- **AIM**
Work through the data line by line, gathering every line that has the word "render".
BEGIN
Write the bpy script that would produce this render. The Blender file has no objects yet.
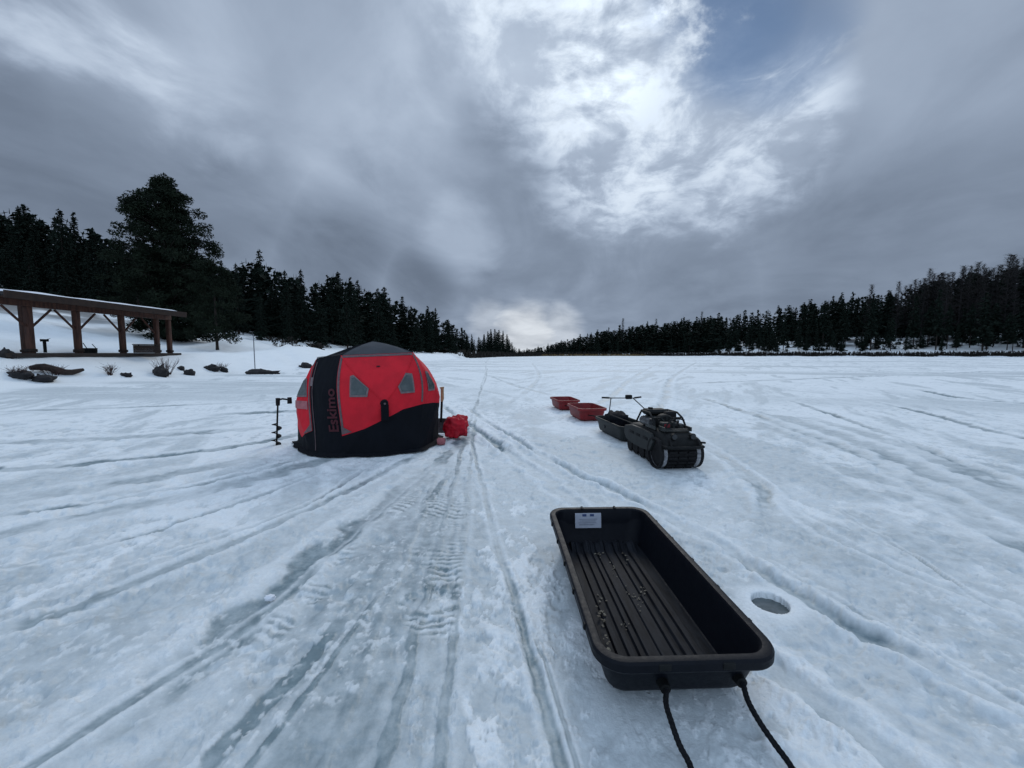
import bpy, math, random
import numpy as np
from mathutils import Vector, Matrix, noise as mnoise
R = math.radians
rng = np.random.default_rng(7); random.seed(7)
scene = bpy.context.scene
C = scene.collection

# ------------------------------------------------------------------ camera
PITCH = math.atan(31/400); H = 1.5
cam = bpy.data.objects.new('camera', bpy.data.cameras.new('camera')); C.objects.link(cam)
cam.location = (0, 0, H); cam.rotation_euler = (math.pi/2 - PITCH, 0, 0)
cam.data.sensor_width = 36; cam.data.lens = 400/1024*36
cam.data.clip_start = .05; cam.data.clip_end = 6000
scene.camera = cam

def ray(px, py):
    a = (px-512)/400; b = (384-py)/400
    return Vector((a, math.cos(PITCH)+b*math.sin(PITCH), -math.sin(PITCH)+b*math.cos(PITCH)))
def ground(px, py, z=0.):
    d = ray(px, py); t = (z-H)/d.z
    return Vector((d.x*t, d.y*t, z))
def at(px, py, Y):
    d = ray(px, py); t = Y/d.y
    return Vector((d.x*t, Y, H+d.z*t))

# ------------------------------------------------------------------ render look
scene.view_settings.view_transform = 'Standard'; scene.view_settings.look = 'None'
scene.view_settings.exposure = 0.0; scene.view_settings.gamma = 1
scene.view_settings.use_curve_mapping = False

# ------------------------------------------------------------------ sun and sky
SUN_AZ, SUN_EL = 12, 33
sun = bpy.data.objects.new('sun', bpy.data.lights.new('sun', 'SUN')); C.objects.link(sun)
sun.data.energy = 0.8; sun.data.angle = R(20); sun.data.color = (1, .97, .92)
sd = Vector((math.sin(R(SUN_AZ))*math.cos(R(SUN_EL)), math.cos(R(SUN_AZ))*math.cos(R(SUN_EL)), math.sin(R(SUN_EL))))
sun.rotation_euler = sd.to_track_quat('Z', 'Y').to_euler()

class NT:
    """small helper to write node trees as expressions"""
    def __init__(s, tree): s.t = tree
    def n(s, typ, **kw):
        nd = s.t.nodes.new(typ)
        for k, v in kw.items(): setattr(nd, k, v)
        return nd
    def put(s, sock, v):
        if isinstance(v, bpy.types.NodeSocket): s.t.links.new(v, sock)
        elif v is not None: sock.default_value = v
    def m(s, op, a, b=None, c=None, clamp=False):
        nd = s.n('ShaderNodeMath', operation=op, use_clamp=clamp)
        for i, v in enumerate((a, b, c)):
            if v is not None: s.put(nd.inputs[i], v)
        return nd.outputs[0]
    def vm(s, op, a, b=None):
        nd = s.n('ShaderNodeVectorMath', operation=op)
        s.put(nd.inputs[0], a)
        if b is not None: s.put(nd.inputs[1], b)
        return nd.outputs['Value'] if op in ('DOT_PRODUCT', 'LENGTH') else nd.outputs[0]
    def noise(s, vec, scale, detail=4, rough=.5, dist=0., typ='FBM'):
        nd = s.n('ShaderNodeTexNoise'); nd.noise_dimensions = '3D'
        s.put(nd.inputs['Vector'], vec)
        nd.inputs['Scale'].default_value = scale; nd.inputs['Detail'].default_value = detail
        nd.inputs['Roughness'].default_value = rough; nd.inputs['Distortion'].default_value = dist
        return nd.outputs['Fac']
    def mr(s, v, a, b, c=0., d=1., kind='SMOOTHSTEP'):
        nd = s.n('ShaderNodeMapRange', interpolation_type=kind)
        s.put(nd.inputs[0], v)
        for i, q in enumerate((a, b, c, d)): s.put(nd.inputs[i+1], q)
        return nd.outputs[0]
    def mix(s, f, a, b):
        nd = s.n('ShaderNodeMix', data_type='RGBA')
        s.put(nd.inputs[0], f)
        for i, q in ((6, a), (7, b)):
            s.put(nd.inputs[i], (*q, 1) if isinstance(q, tuple) and len(q) == 3 else q)
        return nd.outputs[2]
    def comb(s, x, y, z):
        nd = s.n('ShaderNodeCombineXYZ')
        for i, q in enumerate((x, y, z)): s.put(nd.inputs[i], q)
        return nd.outputs[0]

def build_sky():
    w = bpy.data.worlds.new('World'); scene.world = w; w.use_nodes = True
    t = w.node_tree; t.nodes.clear(); N = NT(t)
    out = N.n('ShaderNodeOutputWorld')
    d = N.vm('NORMALIZE', N.n('ShaderNodeTexCoord').outputs['Generated'])
    sp = N.n('ShaderNodeSeparateXYZ'); N.put(sp.inputs[0], d)
    x, y, z = sp.outputs
    # cloud layer plane coordinates (clouds lie in a level sheet overhead), bands running towards azimuth 6 deg
    zz = N.m('ADD', N.m('MAXIMUM', z, 0.), .27)
    u = N.m('MULTIPLY', N.m('DIVIDE', x, zz), 1.25); v = N.m('MULTIPLY', N.m('DIVIDE', y, zz), 1.35)
    ca, sa = math.cos(R(9)), math.sin(R(9))
    ua = N.m('SUBTRACT', N.m('MULTIPLY', u, ca), N.m('MULTIPLY', v, sa))
    va = N.m('ADD', N.m('MULTIPLY', u, sa), N.m('MULTIPLY', v, ca))
    pl_band = N.comb(N.m('MULTIPLY', ua, .95), N.m('MULTIPLY', va, .62), 3.1)
    pl = N.comb(ua, N.m('MULTIPLY', va, .8), .7)
    n_band = N.noise(pl_band, 1.5, 8, .55, .9)
    n_fine = N.noise(pl, 2.6, 7, .55, .3)
    n_puff = N.noise(N.comb(ua, N.m('MULTIPLY', va, .85), 5.3), 3.1, 9, .60, .5)
    n_det = N.noise(N.comb(ua, N.m('MULTIPLY', va, .95), 8.1), 8.5, 7, .6, .4)
    def blob(px, py, deg, soft=1.):
        c = ray(px, py).normalized()
        dt = N.vm('DOT_PRODUCT', d, tuple(c))
        # warped by noise so the edges are ragged
        dt = N.m('ADD', dt, N.m('MULTIPLY', N.m('SUBTRACT', n_fine, .5), (1-math.cos(R(deg)))*1.1))
        return N.mr(dt, math.cos(R(deg)), 1.-(1-math.cos(R(deg)))*.08)
    def mx(*a):
        r = a[0]
        for b in a[1:]: r = N.m('MAXIMUM', r, b)
        return r
    band = N.mr(n_band, .33, .68)
    fine = N.m('SUBTRACT', n_fine, .5)
    # grey stratocumulus base
    soft = lambda px, py, deg, k: N.m('MULTIPLY', blob(px, py, deg), k)
    def add(l, *terms):
        for t_ in terms: l = N.m('ADD', l, t_)
        return l
    lum = N.m('ADD', N.m('MULTIPLY', band, .075), .268)
    lum = add(lum, N.m('MULTIPLY', fine, .12), N.m('MULTIPLY', N.m('SUBTRACT', n_det, .5), .03))
    # thinner, lighter sheet high on the left and right
    lum = add(lum, soft(300, 70, 17, .13), soft(130, 40, 12, .11), soft(420, 150, 10, .06), soft(930, 70, 15, .06), soft(470, 10, 12, .12), soft(460, 240, 7, .10))
    # thick dark bands: a long diagonal roll on the left, a bank low on the right
    dark = mx(blob(0, 140, 9), blob(110, 175, 10), blob(220, 195, 10), blob(330, 250, 9), blob(420, 285, 6), N.m('MULTIPLY', blob(870, 250, 13), .8), N.m('MULTIPLY', blob(980, 260, 12), .8), N.m('MULTIPLY', blob(700, 290, 9), .7), N.m('MULTIPLY', blob(490, 120, 5.5), .5), N.m('MULTIPLY', blob(820, 170, 7), .45))
    lum = N.m('MULTIPLY', lum, N.m('SUBTRACT', 1., N.m('MULTIPLY', dark, .29)))
    # thin bright cloud in front of the sun, broken into puffs
    thin = mx(blob(590, 20, 16), N.m('MULTIPLY', blob(635, 110, 17), .95), N.m('MULTIPLY', blob(735, 145, 11), .8), N.m('MULTIPLY', blob(560, -60, 17), .9))
    puff = N.mr(N.m('ADD', N.m('MULTIPLY', n_puff, .72), N.m('MULTIPLY', n_det, .38)), .45, .65)
    lum = N.m('ADD', lum, N.m('MULTIPLY', thin, N.m('ADD', N.m('MULTIPLY', puff, .40), .17)))
    lum = add(lum, N.m('MULTIPLY', soft(615, 50, 8, .15), puff))
    # thin bright streak upper left
    lum = add(lum, N.m('MULTIPLY', mx(blob(70, 40, 8), N.m('MULTIPLY', blob(130, 85, 6), .8), N.m('MULTIPLY', blob(215, 130, 5), .4)), N.m('MULTIPLY', N.mr(n_fine, .38, .62), .24)))
    # small faint opening low over the end of the lake
    gap = mx(blob(525, 338, 6.5), N.m('MULTIPLY', blob(555, 335, 5), .7), N.m('MULTIPLY', blob(490, 322, 4), .5))
    lum = N.m('ADD', lum, N.m('MULTIPLY', gap, N.m('ADD', N.m('MULTIPLY', n_fine, .5), .06)))
    # overcast brightening towards the zenith and away from the thick bank ahead
    up = N.mr(z, .66, .95); back = N.mr(y, .25, -.5)
    lum = N.m('ADD', lum, N.m('MULTIPLY', mx(up, back), .44))
    col = N.mix(N.mr(lum, .15, .80, kind='LINEAR'), (.785, 1.0, 1.37), (.88, 1.0, 1.15))
    col = N.mix(mx(up, back), col, (.78, 1.0, 1.33))
    col = N.mix(N.m('MULTIPLY', gap, .6), col, (.98, 1.0, 1.02))
    cb = N.n('ShaderNodeBackground'); N.put(cb.inputs[0], col); N.put(cb.inputs[1], lum)
    sky = N.n('ShaderNodeTexSky', sky_type='NISHITA')
    sky.sun_disc = False; sky.dust_density = 0; sky.ozone_density = 2; sky.air_density = 1; sky.sun_elevation = R(SUN_EL); sky.sun_rotation = R(SUN_AZ)
    sb = N.n('ShaderNodeBackground'); N.put(sb.inputs[0], sky.outputs[0]); sb.inputs[1].default_value = .068
    # opening in the cloud that shows the blue sky
    hole = mx(blob(740, 15, 9), N.m('MULTIPLY', blob(780, 40, 7), .7), blob(750, -60, 11))
    hole = N.m('MULTIPLY', hole, N.m('SUBTRACT', 1., N.mr(n_puff, .50, .62)))
    mixs = N.n('ShaderNodeMixShader'); N.put(mixs.inputs[0], N.m('MULTIPLY', hole, .85))
    N.put(mixs.inputs[1], cb.outputs[0]); N.put(mixs.inputs[2], sb.outputs[0])
    N.put(out.inputs[0], mixs.outputs[0])
build_sky()

# ------------------------------------------------------------------ materials
def mat(name, col, rough=.7, col2=None, scale=8., bump=0., bscale=None, spec=.3, metal=0., stretch=None, rvar=0.):
    m = bpy.data.materials.new(name); m.use_nodes = True
    t = m.node_tree; N = NT(t); b = t.nodes['Principled BSDF']
    b.inputs['Roughness'].default_value = rough; b.inputs['Metallic'].default_value = metal
    b.inputs['Specular IOR Level'].default_value = spec
    co = N.n('ShaderNodeTexCoord').outputs['Object']
    if stretch: co = N.vm('MULTIPLY', co, stretch)
    col2 = col2 or tuple(c*.72 for c in col)
    f = N.noise(co, scale, 6, .6)
    N.put(b.inputs['Base Color'], N.mix(N.mr(f, .35, .65), col, col2))
    if rvar: N.put(b.inputs['Roughness'], N.mr(N.noise(co, scale*2.3, 5, .65), .3, .7, max(0, rough-rvar), min(1, rough+rvar)))
    if bump:
        bn = N.n('ShaderNodeBump'); bn.inputs['Strength'].default_value = 1; bn.inputs['Distance'].default_value = bump
        N.put(bn.inputs['Height'], N.noise(co, bscale or scale*3, 5, .6)); N.put(b.inputs['Normal'], bn.outputs[0])
    return m
M = {}
M['red'] = mat('red tent fabric', (.60, .009, .022), .75, (.48, .007, .018), 3, .006, 5)
M['black_fab'] = mat('black tent fabric', (.0045, .0058, .009), .85, (.0035, .0045, .007), 4, .008, 5, spec=.15)
M['grey_roof'] = mat('grey roof fabric', (.045, .052, .062), .8, (.036, .042, .05), 4, .006, 4)
M['trim'] = mat('grey reflective trim', (.13, .085, .09), .5, (.09, .06, .065), 20)
M['clear'] = mat('clear vinyl window', (.035, .050, .052), .22, (.065, .08, .08), 9, .004, 14, spec=.5)
M['pale'] = mat('pale grey binding', (.19, .15, .155), .7, (.14, .11, .115), 20)
M['letters'] = mat('dark red lettering', (.060, .009, .015), .7, (.05, .008, .013), 10)
M['tag'] = mat('pinkish tag', (.38, .13, .14), .7, (.28, .09, .10), 10)
M['plastic'] = mat('black sled plastic', (.0038, .0050, .0082), .5, (.005, .0065, .010), 20, .0008, 120, spec=.13, rvar=.06)
M['plastic_floor'] = mat('scuffed sled floor', (.0035, .0045, .007), .6, (.0125, .0145, .019), 7, .001, 60, spec=.10, stretch=(6, 1, 1))
M['sticker'] = mat('white sticker', (.42, .44, .50), .4, (.38, .40, .46), 30)
M['ink'] = mat('blue sticker print', (.06, .09, .2), .5)
M['ink2'] = mat('grey sticker print', (.22, .24, .29), .5)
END
- **SOLUTION BELOW**
Write the bpy script that would produce this render. The Blender file has no objects yet.
# ------------------------------------------------------------------ render look